**STATED PROBLEM:**
Give the number of lines that hold the string "from". Nothing else is needed.

**SOURCE EXCERPT:**
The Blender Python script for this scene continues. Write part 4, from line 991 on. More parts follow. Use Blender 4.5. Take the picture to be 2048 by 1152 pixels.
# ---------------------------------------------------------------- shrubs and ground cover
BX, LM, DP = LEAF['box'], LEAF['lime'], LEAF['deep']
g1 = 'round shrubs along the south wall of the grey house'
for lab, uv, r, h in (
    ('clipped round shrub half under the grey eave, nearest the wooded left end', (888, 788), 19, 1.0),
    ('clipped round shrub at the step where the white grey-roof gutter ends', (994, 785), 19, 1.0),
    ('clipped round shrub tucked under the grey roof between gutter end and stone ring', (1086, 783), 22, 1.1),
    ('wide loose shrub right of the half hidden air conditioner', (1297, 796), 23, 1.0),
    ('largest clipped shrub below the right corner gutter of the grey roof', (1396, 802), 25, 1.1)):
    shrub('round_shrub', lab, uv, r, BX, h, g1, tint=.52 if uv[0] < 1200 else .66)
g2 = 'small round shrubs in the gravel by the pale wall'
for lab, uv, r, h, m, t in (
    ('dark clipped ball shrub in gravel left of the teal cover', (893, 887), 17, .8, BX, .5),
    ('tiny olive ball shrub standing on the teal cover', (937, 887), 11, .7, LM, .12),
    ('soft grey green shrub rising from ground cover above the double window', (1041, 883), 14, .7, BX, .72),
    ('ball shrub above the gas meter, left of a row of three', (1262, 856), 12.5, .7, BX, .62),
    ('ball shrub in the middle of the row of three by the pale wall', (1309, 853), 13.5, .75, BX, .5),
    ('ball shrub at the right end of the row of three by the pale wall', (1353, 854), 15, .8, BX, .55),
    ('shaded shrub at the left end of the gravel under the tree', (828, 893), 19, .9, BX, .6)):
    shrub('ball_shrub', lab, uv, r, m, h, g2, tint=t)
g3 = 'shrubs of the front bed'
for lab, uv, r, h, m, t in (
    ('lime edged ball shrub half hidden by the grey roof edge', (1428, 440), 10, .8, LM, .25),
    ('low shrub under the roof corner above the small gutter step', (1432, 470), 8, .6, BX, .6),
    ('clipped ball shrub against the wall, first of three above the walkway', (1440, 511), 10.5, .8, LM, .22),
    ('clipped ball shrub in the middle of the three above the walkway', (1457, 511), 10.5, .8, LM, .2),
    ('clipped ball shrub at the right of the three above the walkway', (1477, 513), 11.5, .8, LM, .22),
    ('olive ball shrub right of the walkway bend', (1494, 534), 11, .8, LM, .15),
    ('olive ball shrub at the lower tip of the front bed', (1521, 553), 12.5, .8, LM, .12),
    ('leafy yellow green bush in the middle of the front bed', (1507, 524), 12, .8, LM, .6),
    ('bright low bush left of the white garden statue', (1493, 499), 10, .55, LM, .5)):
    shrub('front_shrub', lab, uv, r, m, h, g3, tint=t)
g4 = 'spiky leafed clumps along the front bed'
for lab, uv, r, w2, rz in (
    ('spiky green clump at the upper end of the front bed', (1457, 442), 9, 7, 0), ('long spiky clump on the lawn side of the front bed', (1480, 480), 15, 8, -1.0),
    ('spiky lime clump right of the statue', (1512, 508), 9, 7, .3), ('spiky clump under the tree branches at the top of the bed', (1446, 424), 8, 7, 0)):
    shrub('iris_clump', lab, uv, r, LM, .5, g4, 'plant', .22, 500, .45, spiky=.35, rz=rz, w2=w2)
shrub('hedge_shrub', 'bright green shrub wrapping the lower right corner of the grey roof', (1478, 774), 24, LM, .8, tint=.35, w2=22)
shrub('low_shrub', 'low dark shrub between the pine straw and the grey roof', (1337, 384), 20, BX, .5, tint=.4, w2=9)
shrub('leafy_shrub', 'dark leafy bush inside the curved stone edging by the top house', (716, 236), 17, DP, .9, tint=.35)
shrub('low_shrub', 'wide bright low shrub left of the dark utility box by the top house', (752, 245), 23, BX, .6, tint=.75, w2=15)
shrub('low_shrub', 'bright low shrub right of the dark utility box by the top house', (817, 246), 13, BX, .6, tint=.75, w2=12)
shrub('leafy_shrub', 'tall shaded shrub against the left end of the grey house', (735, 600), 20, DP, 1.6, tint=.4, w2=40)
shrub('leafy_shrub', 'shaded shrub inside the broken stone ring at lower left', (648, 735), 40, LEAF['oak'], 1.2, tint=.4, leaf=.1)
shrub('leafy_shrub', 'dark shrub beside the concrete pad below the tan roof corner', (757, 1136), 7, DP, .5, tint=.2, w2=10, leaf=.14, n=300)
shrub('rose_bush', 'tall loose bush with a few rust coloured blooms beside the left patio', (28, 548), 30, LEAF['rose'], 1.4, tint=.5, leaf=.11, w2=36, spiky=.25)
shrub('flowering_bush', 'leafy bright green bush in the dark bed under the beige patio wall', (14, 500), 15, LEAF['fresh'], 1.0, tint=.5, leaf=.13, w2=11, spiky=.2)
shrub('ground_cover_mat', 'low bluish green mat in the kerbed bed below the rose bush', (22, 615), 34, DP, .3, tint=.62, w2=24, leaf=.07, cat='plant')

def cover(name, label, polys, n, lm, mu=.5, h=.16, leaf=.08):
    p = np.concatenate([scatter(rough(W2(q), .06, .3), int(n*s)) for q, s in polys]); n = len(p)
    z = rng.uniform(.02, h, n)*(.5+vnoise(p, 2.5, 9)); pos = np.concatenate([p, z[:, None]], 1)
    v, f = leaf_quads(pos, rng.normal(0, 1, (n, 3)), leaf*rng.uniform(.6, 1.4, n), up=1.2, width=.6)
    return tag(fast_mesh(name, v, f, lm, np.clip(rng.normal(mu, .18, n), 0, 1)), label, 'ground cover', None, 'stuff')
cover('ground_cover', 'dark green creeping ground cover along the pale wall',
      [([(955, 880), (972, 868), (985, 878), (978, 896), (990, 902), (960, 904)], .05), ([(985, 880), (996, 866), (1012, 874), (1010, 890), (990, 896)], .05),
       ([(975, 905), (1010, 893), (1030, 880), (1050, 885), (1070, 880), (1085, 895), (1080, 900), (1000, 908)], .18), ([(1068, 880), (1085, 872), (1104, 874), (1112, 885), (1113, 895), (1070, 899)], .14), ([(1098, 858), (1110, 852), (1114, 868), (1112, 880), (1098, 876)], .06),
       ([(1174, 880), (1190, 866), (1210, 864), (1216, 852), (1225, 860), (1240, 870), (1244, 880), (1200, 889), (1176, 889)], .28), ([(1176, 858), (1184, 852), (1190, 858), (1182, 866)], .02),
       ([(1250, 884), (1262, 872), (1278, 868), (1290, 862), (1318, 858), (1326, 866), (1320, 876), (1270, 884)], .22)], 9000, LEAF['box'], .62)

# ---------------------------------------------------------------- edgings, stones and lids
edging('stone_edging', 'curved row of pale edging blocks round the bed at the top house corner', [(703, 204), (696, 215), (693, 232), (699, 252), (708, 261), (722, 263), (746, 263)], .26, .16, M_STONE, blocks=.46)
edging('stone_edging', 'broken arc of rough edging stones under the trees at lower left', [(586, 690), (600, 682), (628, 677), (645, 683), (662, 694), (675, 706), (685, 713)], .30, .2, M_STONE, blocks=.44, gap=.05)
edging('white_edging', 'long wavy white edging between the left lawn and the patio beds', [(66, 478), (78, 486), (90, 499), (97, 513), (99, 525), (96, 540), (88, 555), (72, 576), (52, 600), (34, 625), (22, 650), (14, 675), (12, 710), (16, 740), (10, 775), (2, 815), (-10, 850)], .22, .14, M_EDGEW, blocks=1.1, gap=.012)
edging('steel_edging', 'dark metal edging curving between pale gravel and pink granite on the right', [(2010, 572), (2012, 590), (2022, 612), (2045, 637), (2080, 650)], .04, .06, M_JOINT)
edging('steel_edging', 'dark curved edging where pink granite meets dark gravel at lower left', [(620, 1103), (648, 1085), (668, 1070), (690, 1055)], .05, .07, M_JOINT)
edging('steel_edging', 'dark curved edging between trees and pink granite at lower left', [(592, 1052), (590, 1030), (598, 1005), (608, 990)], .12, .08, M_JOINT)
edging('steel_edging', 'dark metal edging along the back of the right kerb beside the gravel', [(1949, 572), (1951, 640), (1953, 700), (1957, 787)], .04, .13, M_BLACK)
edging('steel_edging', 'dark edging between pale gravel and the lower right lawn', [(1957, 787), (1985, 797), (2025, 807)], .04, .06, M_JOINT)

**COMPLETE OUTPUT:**
2